Although the matter is not free from doubt, I would affirm the decision of the district court, subject to the qualification expressed in note 15, Supra. *fn17 My conclusion is buttressed by the language in both §§ 501 and 504 of the Act, 46 U.S.C. §§ 1151 and 1154 (1970), that "(t)he contract of sale . . . shall not restrict the lawful or proper use or operation of the vessel, except to the extent Expressly required by law." (Emphasis added.) Taking all the relevant guides to interpretation together, I cannot say that the Secretary's interpretation is unreasonable. See Udall v. Tallman, 380 U.S. 1, 16-18, 85 S. Ct. 792, 13 L. Ed. 2d 616 (1965), nor that there are "compelling indications" that her interpretation is wrong, See E. I. du Pont de Nemours & Co. v. Collins, 432 U.S. 46, 54-55, 97 S. Ct. 2229, 53 L. Ed. 2d 100 (1977); Columbia Broadcasting System, Inc. v. Democratic National Committee, 412 U.S. 94, 121-22, 93 S. Ct. 2080, 36 L. Ed. 2d 772 (1973).

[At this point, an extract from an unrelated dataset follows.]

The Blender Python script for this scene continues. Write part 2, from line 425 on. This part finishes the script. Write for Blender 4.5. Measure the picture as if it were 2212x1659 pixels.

Despite the statement of counsel for the Secretary at oral argument, I do not believe the question of whether the Secretary must make a finding of necessity for a full repayment is relevant to the Secretary's authority to accept such repayment, since full repayment is not expressly covered by § 506. *fn18 A finding of need is mandated by § 506 for Partial repayment and Temporary transfer. This is consistent with a concern that subsidized carriers not take unfair advantage of unsubsidized carriers simply to skim off the most lucrative domestic trade and return at will to foreign service. In contrast, full repayment places the formerly subsidized carrier on an equal footing with the other vessels in the Jones Act fleet, and the possibilities of abuse are thereby eliminated. Nonetheless, the Secretary cannot arbitrarily agree to accept repayment, but rather must provide a reasoned basis for that action. The circumstances of this case provide ample support for the Secretary's discretionary decision to accept repayment.